WHAT THE EXERCISE ASKS:
Pull out every line containing the string "scene".

DATASET ENTRIES:
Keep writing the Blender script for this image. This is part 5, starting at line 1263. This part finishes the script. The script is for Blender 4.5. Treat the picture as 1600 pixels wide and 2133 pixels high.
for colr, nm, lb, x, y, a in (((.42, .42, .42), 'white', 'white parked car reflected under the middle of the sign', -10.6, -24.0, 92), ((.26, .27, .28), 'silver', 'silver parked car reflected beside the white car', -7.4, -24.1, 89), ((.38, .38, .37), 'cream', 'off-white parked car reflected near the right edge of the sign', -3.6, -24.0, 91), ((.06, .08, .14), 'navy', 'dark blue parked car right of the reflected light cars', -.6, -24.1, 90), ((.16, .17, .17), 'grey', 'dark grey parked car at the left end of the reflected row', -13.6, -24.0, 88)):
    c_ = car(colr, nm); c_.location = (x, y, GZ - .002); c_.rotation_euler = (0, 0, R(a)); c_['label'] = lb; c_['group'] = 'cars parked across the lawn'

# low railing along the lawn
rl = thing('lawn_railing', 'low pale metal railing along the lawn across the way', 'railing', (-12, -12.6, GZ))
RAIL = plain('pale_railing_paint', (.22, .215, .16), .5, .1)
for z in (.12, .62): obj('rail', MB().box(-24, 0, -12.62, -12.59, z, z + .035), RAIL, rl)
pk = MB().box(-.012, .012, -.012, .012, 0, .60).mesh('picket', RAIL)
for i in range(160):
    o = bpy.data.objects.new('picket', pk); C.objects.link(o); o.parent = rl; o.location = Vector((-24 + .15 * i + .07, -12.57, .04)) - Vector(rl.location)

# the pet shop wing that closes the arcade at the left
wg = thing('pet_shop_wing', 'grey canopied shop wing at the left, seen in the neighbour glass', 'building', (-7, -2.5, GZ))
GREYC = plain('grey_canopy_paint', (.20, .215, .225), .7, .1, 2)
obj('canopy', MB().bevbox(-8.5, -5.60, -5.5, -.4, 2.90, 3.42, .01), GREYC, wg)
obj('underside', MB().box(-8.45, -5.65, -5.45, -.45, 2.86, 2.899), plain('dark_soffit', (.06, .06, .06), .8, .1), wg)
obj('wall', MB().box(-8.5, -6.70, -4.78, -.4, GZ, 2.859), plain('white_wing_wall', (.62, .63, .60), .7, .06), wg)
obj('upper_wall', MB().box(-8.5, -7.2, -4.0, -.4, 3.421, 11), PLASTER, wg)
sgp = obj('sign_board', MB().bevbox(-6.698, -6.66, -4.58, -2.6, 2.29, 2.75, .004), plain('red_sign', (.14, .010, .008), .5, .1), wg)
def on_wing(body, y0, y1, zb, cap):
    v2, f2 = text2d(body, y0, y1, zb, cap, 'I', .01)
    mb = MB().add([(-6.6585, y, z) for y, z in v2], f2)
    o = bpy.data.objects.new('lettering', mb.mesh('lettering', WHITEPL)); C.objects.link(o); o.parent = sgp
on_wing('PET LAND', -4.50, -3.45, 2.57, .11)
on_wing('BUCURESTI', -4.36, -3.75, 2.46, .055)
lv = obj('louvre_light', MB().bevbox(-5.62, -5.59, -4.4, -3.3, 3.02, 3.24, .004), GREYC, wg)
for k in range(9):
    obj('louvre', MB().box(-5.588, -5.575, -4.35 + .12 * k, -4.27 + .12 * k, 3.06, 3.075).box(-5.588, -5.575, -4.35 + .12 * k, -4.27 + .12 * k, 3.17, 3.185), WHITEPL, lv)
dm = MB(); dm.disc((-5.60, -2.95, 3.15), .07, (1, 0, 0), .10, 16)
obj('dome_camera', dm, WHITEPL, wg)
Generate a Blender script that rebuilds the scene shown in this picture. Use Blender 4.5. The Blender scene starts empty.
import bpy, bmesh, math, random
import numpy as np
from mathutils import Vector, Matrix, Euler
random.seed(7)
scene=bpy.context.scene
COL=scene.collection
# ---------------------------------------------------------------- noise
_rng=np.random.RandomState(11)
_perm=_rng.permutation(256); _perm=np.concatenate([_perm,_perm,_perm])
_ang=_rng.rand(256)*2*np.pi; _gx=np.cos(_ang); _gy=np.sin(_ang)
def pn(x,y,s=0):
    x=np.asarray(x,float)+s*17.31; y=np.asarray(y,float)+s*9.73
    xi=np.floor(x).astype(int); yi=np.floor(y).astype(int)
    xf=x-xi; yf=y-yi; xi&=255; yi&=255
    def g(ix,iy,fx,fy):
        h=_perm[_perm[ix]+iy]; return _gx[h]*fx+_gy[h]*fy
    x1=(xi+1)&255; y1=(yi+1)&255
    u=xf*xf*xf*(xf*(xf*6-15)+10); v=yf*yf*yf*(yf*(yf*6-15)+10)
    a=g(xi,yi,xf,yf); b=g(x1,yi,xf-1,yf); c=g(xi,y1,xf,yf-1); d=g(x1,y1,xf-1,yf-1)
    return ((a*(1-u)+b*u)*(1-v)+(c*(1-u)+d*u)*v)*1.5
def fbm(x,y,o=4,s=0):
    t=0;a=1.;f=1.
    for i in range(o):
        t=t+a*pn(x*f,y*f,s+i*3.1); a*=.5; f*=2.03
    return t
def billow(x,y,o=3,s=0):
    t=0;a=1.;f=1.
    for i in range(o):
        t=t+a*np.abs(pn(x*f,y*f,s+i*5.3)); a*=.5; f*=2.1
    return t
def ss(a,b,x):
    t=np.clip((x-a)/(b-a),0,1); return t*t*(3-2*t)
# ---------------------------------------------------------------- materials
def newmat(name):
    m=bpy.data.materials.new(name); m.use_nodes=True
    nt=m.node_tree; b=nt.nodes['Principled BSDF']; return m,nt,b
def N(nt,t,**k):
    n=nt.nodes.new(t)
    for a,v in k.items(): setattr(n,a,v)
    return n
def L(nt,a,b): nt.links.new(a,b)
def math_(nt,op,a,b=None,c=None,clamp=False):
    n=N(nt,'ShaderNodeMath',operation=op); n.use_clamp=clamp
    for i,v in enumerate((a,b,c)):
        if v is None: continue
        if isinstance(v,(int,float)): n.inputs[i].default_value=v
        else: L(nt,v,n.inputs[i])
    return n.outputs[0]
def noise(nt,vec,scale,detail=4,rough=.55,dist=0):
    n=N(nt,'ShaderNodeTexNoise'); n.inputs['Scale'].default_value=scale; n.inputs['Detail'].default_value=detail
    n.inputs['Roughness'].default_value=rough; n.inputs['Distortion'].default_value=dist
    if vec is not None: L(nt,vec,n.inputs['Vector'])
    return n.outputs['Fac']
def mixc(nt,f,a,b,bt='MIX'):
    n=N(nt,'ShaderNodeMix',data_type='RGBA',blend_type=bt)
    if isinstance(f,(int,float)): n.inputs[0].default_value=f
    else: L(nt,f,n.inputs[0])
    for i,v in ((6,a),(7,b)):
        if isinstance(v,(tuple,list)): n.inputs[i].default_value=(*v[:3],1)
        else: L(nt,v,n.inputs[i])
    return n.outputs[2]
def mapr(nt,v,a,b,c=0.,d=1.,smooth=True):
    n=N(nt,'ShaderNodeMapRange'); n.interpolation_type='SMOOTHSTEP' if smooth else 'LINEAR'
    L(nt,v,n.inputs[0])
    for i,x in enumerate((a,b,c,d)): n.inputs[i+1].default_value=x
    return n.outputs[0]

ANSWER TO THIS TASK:
Generate a Blender script that rebuilds the scene shown in this picture. Use Blender 4.5. The Blender scene starts empty.
scene=bpy.context.scene
COL=scene.collection